The Mexican calendar-stone should be photographed on a large scale, and studied yet more carefully than it has been, for only a part of the divided circles which surround it have been explained. It should be photographed, because, to my certain knowledge, Mayer’s drawing gives the year, above the figure of the sun which indicates the date of the calendar, quite wrongly; and yet, presuming on his own accuracy, he accuses another writer of leaving out the hieroglyph of the winter solstice. What is much more strange is, that Humboldt’s drawing in the small edition of the Vues des Cordilleres is wrong in both points. The drawing in Nebel’s great work is probably the best. As to the wax models which Mr. Christy and I bought in Mexico, in the innocence of our hearts, a nearer inspection showed that the artist, observing that the circle of days would divide more neatly into sixteen parts than into twenty, had arranged his divisions accordingly; apparently leaving out the four hieroglyphics which he considered the ugliest.

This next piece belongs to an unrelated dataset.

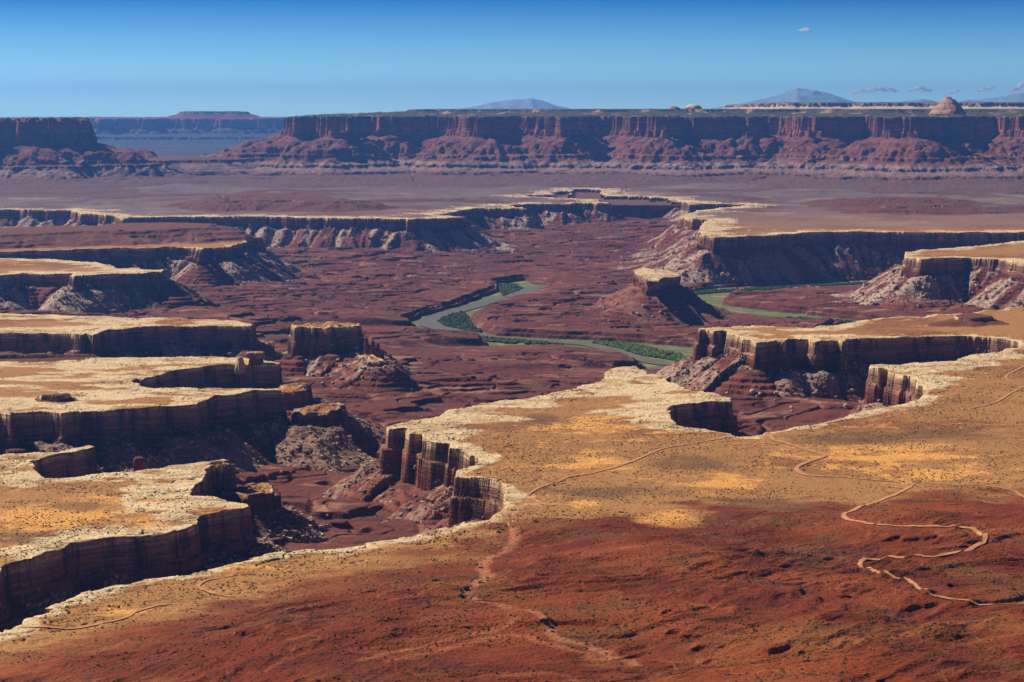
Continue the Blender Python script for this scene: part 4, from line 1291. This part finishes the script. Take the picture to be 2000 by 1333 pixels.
# dark bushes along the track and the dry wash
BUSHES = [(1612,930),(1651,933),(1698,936),(1726,939),(1764,942),(1793,944),(1712,1024),(1736,1026),(1788,1027),(1697,1113),(1736,1121),(1772,1130),(1782,1148),(1790,1154),(1830,1167),(1908,1176),
 (990,1030),(975,1042),(982,1036),(933,1104),(940,1110),(952,1130),(938,1140),(910,1152),(902,1158),(850,1135),(820,1120),(780,1190),(800,1188),(1072,1210),(1078,1218),(1060,1216),(1074,1226),(1078,1234),(1064,1222),(900,1165),(845,1128),(1570,920),(1002,1030),(1212,1002)]
v, f, c = scatter_domes(np.zeros((26, 3)) + np.random.default_rng(4).normal(size=(26, 3)) * np.array([0.6, 0.6, 0.25]) + np.array([0, 0, 0.35]), np.full(26, 0.42), np.full(26, 0.45), lerp(np.array([[0.022, 0.030, 0.012]]), np.array([[0.05, 0.06, 0.022]]), np.random.default_rng(6).random((26, 1))), 6, 8)
bush0 = None
for (bx_, by_) in BUSHES:
    p = drape([(bx_, by_)])[0]
    gz, _, _ = ground_z(p[:1], p[1:])
    if bush0 is None:
        o = bush0 = raw_mesh("desert_bush", v, f, M_SCRUB, c)
        props(o, "dark rounded bush growing beside the dirt track or the dry wash", "bush", "dark bushes along the track and dry wash")
    else:
        o = link(bush0.copy())
    q = 1.0 + 0.9 * random.random()
    o.location = (p[0], p[1], float(gz[0]) - 0.2)
    o.scale = (q * 1.2, q, q * 0.85)
    o.rotation_euler = (0, 0, random.random() * 6.28)

# small fair-weather clouds far beyond the haze
m_cloud, nt, bs = mat("cloud_white")
bs.inputs["Base Color"].default_value = (0.9, 0.9, 0.92, 1)
tr_ = nt.nodes.new("ShaderNodeBsdfTransparent"); mx_ = nt.nodes.new("ShaderNodeMixShader")
mx_.inputs[0].default_value = 0.6
outn = nt.nodes["Material Output"]
tl_ = nt.nodes.new("ShaderNodeBsdfTranslucent"); tl_.inputs[0].default_value = (0.95, 0.95, 0.96, 1)
m2_ = nt.nodes.new("ShaderNodeMixShader"); m2_.inputs[0].default_value = 0.75
nt.links.new(bs.outputs[0], m2_.inputs[1]); nt.links.new(tl_.outputs[0], m2_.inputs[2])
nt.links.new(tr_.outputs[0], mx_.inputs[1]); nt.links.new(m2_.outputs[0], mx_.inputs[2]); nt.links.new(mx_.outputs[0], outn.inputs["Surface"])
import bmesh
def cloud(lumps, rng, label):
    bm = bmesh.new()
    xs, ys = zip(*[at_range(l[0], rng) for l in lumps])
    x0, y0 = sum(xs) / len(xs), sum(ys) / len(ys)
    z0 = sum(z_at(l[1], rng) for l in lumps) / len(lumps)
    for (lx, ly, rx, ry) in lumps:
        r_ = bmesh.ops.create_icosphere(bm, subdivisions=3, radius=1.0)
        X, Y = at_range(lx, rng)
        for v_ in r_['verts']:
            n_ = float(fbm(np.array([v_.co.x * 1.7 + lx]), np.array([v_.co.z * 1.7 + v_.co.y * 1.3]), 3, 501)[0])
            k_ = 1 + 0.45 * n_
            zz = v_.co.z * k_ * (1.0 if v_.co.z > 0 else 0.45)
            v_.co = (X - x0 + v_.co.x * k_ * rx / FPX * rng, Y - y0 + v_.co.y * k_ * rx / FPX * rng, z_at(ly, rng) - z0 + zz * ry / FPX * rng)
    me = bpy.data.meshes.new("cloud"); bm.to_mesh(me); bm.free()
    me.polygons.foreach_set("use_smooth", [True] * len(me.polygons))
    me.materials.append(m_cloud)
    o = link(bpy.data.objects.new("cloud", me))
    o.location = (x0, y0, z0)
    props(o, label, "cloud", "small white clouds")
CR = 62000.0
cloud([(1565,64,6,2.2),(1572,63,8,3.0),(1579,65,4,1.6)], CR, "tiny lone wisp of cloud high in the blue sky")
cloud([(1664,184,9,2.5),(1680,181,13,5),(1697,181,10,4),(1712,177,16,6),(1732,178,14,5),(1746,180,8,3)], CR, "longest low white cloud, just right of the larger blue mountain")
cloud([(1781,179,9,4),(1796,176,12,6),(1810,179,9,3.5)], CR, "short low puff between the long cloud and the rock dome")
cloud([(1846,188,5,2),(1856,184,8,3),(1868,180,8,3.5)], CR, "faint small cloud hanging right above the rock dome")
cloud([(1908,180,8,3),(1922,178,11,4.5),(1934,175,7,4)], CR, "pale flat cloud between the rock dome and the frame edge")
cloud([(1982,178,10,6),(1996,172,12,8),(2014,170,14,10)], CR, "brightest puffed cloud cut by the frame edge")

# ------------------------------------------------------------------ haze: one box of air round the whole scene
zmin = float(VZ.min()) - 1.0
bpy_me = bpy.data.meshes.new("haze")
bx0, bx1, by0, by1, bz0, bz1 = -26000, 26000, -1500, 53500, zmin, 620.0
vs = [(x, y, z) for x in (bx0, bx1) for y in (by0, by1) for z in (bz0, bz1)]
fs = [(0, 1, 3, 2), (4, 6, 7, 5), (0, 4, 5, 1), (2, 3, 7, 6), (0, 2, 6, 4), (1, 5, 7, 3)]
bpy_me.from_pydata(vs, [], fs)
haze = link(bpy.data.objects.new("haze", bpy_me))
props(haze, kind="stuff")
hm = bpy.data.materials.new("haze_air"); hm.use_nodes = True
hn = hm.node_tree.nodes; hn.clear()
ho = hn.new("ShaderNodeOutputMaterial"); hv = hn.new("ShaderNodeVolumePrincipled")
hv.inputs["Color"].default_value = (*HAZE_COLOR, 1)
hv.inputs["Density"].default_value = HAZE_DENSITY
hv.inputs["Anisotropy"].default_value = 0.3
hm.node_tree.links.new(hv.outputs[0], ho.inputs["Volume"])
bpy_me.materials.append(hm)
print("faces", len(TRIS), "verts", NV)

The details made out at present on the calendar are as follows:—the summer and winter solstices, the spring and autumn equinoxes, the two passages of the Sun over the zenith of Mexico, and some dates which possibly belong to religious festivals. The dates of the two zenith-transits are especially interesting; for, as they vary with the latitude, they must have been made out by actual observation in Mexico itself, and not borrowed from some more civilised people in the distant countries through which the Mexicans migrated. This fact alone is sufficient to prove a considerable practical knowledge of astronomy.
Besides this, the Mexican cycle of fifty-two years seems to be indicated in the circle outside the signs of days, and also the days in the priestly year of 260 days; but to make these numbers, we must allow for the compartments supposed to be hidden by the projecting rays of the sun.
The arrangement of the Mexican cycle of fifty-two years is very curious. They had four signs of years, tochtli, acatl, tecpatl, and calli,—rabbit, canes, flint, and house; and against these signs they ranged numbers, from 1 to 13, so that a cycle exactly corresponds to a pack of cards, the four signs being the four suits, thirteen of each. Now, any one would suppose that in making such a reckoning, they would first take one suit, count one, two, three, &c. in it, up to 13, and then begin another suit. This is not the Mexican idea, however. Their reckoning is 1 tochtli, 2 acatl, 3 tecpatl, &c., just as it may be made with the cards thus: ace of hearts, two of diamonds, 3 of spades, 4 of clubs, 5 of hearts, 6 of diamonds, and so on through the pack. The correspondence between the cycle of 52 years, divided among 4 signs, and our year of 52 weeks, divided among 4 seasons, is also curious, though as entirely accidental as the resemblance to the pack of cards, for the Mexican week (if we may call it so) consisted of 5 days instead of 7, which to a great extent nullifies the comparison.